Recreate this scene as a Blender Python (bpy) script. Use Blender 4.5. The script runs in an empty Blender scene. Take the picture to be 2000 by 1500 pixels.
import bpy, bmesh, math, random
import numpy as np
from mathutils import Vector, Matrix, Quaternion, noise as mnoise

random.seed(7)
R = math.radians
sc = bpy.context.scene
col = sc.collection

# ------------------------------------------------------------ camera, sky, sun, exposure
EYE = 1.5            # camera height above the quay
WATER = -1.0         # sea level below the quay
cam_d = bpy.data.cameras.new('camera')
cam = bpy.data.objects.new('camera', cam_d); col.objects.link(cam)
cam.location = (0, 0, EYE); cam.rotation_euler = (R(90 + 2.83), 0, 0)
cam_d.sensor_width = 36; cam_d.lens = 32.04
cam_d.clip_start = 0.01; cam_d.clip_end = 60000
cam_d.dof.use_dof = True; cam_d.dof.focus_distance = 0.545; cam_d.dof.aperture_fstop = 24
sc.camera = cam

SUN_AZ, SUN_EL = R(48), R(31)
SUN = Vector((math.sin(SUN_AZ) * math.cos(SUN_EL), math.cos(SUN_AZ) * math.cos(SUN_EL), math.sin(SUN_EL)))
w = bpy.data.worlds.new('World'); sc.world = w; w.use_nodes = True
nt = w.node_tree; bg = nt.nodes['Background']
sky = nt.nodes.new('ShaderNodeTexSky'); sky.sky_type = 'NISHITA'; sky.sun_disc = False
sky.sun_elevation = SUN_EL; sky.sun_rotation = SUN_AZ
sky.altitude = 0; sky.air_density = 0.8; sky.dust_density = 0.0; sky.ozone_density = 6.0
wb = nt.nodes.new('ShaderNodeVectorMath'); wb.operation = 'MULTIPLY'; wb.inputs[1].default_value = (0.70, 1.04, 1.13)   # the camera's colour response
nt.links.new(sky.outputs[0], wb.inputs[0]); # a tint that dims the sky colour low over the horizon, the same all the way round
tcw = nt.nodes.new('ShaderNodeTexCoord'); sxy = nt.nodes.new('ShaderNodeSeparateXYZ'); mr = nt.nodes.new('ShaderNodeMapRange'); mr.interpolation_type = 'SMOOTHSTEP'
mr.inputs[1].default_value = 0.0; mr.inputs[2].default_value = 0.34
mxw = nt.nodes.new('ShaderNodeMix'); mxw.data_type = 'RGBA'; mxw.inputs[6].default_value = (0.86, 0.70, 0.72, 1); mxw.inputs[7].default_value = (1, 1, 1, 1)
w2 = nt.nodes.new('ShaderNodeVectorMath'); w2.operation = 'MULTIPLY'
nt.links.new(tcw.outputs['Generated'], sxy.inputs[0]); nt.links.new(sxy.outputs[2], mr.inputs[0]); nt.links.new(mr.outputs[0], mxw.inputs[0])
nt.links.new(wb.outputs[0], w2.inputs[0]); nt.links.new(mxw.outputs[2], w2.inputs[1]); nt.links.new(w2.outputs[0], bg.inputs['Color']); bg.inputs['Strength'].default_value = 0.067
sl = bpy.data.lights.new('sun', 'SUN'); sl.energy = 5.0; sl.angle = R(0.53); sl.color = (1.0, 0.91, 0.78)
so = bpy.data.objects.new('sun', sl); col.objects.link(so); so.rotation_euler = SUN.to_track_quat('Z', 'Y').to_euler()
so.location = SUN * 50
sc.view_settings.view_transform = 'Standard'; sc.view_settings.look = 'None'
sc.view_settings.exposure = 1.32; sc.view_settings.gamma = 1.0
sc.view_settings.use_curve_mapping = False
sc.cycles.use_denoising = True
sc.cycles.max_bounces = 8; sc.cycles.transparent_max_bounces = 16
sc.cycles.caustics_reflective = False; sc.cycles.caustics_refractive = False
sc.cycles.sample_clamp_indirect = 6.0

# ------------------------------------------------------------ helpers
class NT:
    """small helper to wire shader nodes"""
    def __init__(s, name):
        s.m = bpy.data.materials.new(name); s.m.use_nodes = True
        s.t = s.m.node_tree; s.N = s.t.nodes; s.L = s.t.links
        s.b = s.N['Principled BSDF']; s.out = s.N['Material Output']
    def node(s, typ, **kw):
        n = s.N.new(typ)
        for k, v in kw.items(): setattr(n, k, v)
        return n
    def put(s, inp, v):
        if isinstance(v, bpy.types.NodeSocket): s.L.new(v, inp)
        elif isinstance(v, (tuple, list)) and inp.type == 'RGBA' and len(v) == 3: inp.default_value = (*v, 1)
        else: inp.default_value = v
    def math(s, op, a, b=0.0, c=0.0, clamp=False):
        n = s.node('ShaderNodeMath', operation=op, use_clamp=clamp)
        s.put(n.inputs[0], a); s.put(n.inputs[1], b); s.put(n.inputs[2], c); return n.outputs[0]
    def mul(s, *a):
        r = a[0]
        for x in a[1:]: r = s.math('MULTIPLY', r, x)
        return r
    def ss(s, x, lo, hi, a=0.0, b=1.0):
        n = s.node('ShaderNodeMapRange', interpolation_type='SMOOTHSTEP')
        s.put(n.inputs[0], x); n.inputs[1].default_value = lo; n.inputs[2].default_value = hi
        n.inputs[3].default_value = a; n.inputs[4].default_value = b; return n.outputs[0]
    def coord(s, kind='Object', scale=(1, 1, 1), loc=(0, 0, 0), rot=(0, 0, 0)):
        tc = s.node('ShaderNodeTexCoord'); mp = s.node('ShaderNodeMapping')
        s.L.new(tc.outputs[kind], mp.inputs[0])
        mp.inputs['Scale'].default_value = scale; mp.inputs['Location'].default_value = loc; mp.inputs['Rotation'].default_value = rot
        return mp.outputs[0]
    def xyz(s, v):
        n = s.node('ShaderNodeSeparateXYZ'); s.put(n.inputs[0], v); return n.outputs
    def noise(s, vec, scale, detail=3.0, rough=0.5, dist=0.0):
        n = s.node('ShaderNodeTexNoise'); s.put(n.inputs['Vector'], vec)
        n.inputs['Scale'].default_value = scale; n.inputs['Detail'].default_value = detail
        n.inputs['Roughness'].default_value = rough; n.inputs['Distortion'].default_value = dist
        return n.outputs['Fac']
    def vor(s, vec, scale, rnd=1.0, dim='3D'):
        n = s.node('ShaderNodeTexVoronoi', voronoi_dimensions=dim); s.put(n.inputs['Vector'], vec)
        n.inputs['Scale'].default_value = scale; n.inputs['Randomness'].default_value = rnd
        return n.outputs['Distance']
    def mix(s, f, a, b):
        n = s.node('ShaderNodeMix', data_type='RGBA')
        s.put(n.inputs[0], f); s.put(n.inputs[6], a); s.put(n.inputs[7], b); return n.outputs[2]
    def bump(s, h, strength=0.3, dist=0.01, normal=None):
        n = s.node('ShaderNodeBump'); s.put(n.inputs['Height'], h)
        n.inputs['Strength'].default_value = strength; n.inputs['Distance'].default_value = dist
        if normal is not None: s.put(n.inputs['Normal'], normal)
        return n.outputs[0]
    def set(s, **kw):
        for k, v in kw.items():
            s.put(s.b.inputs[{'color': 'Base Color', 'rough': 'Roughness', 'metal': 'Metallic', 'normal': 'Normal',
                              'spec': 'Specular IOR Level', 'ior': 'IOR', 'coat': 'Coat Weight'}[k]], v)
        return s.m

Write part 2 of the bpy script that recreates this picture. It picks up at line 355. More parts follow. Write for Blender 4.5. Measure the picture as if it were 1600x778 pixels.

════════════════

• _TASK INSTRUCTIONS_: Scan the data above and copy every line with "Blender" in it.

• _TASK SOLUTION_:
Recreate this scene as a Blender Python (bpy) script. Use Blender 4.5. The script runs in an empty Blender scene. Take the picture to be 2000 by 1500 pixels.
Write part 2 of the bpy script that recreates this picture. It picks up at line 355. More parts follow. Write for Blender 4.5. Measure the picture as if it were 1600x778 pixels.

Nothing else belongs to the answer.